Thankfully, the days of hiring underground hackers and bartering with bitcoins are over. There’s now a rich pool of qualified security professionals to choose from, complete with formal ethical hacking certifications.

Ethical hackers, or penetration testers, can be hired just like any other professional, but be certain to get tangible proof of your ethical hacker’s skills.

Candidates with the CEH certification have proved they know how to use a wide range of hacking techniques and tools.

What’s more, CEH certified professionals must submit to a criminal background check. These experts are committed to their profession and do not use their hacking knowledge maliciously.

Despite the relative youth of the ethical hacking field, these professionals have already proved their worth to some of the largest businesses in the world.

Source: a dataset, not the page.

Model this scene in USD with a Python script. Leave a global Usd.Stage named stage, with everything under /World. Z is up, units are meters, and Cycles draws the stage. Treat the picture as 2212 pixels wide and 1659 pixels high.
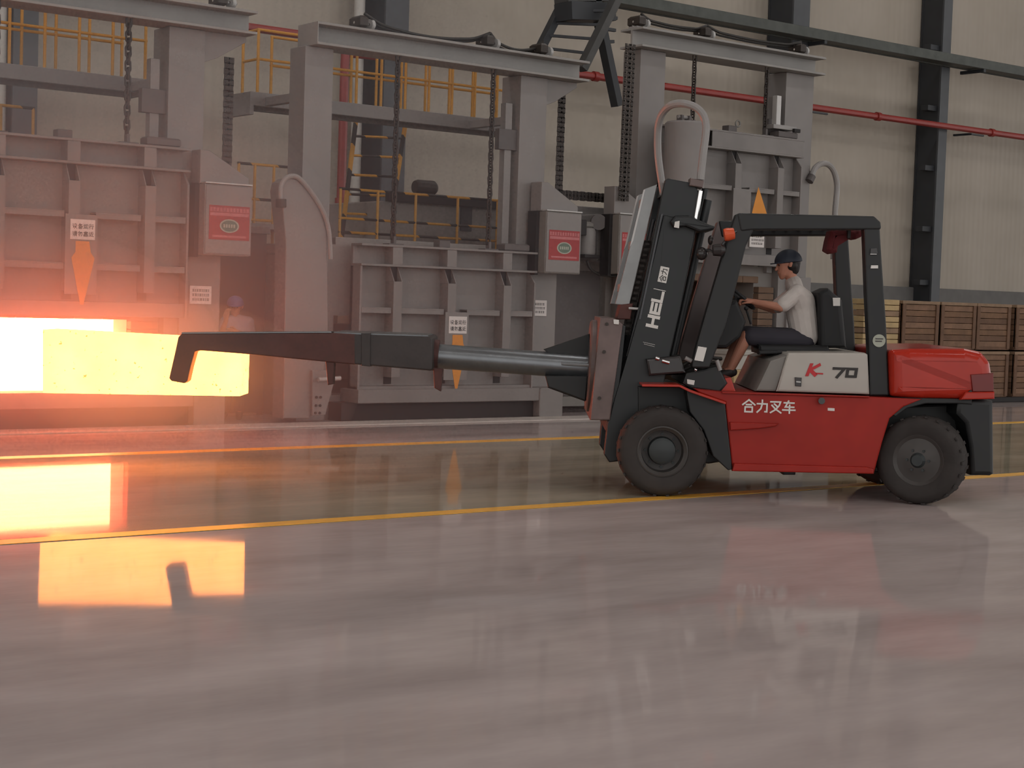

This year Facebook awarded a white hat hacker £32000 — its largest ever bounty — for reporting one “remote code execution flaw” in their servers.

That’s not the first time Facebook has paid out either. It’s long supported the efficacy of bug bounties, having paid more than £4 million to ethical hackers since it’s program debuted in 2011.

How to Hire a Hacker (Legally)

It’s important to understand what you actually want from your ethical hacker. Do this by creating a clear statement of expectations, provided by the organization or an external auditor.

Ethical hackers shouldn’t be hired to provide a broad overview of your policies, these professionals are specialized experts with a deep knowledge of IT security. Instead, ask specific questions like “Do we need to review our web app security?” or “Do our systems require an external penetration test?”

Before hiring an ethical hacker to conduct a penetration test, businesses should ensure an inventory of systems, people and information is on-hand.

Instead of hiring, many organizations develop ethical hacking skills in their own businesses by up-skilling team members through ethical hacking courses, like EC-Council’s CEH or the more advanced ECSA.

Your staff will get the skills they need to conduct ethical hacking activities on your own businesses, finding and fixing security flaws that only a hacker could find.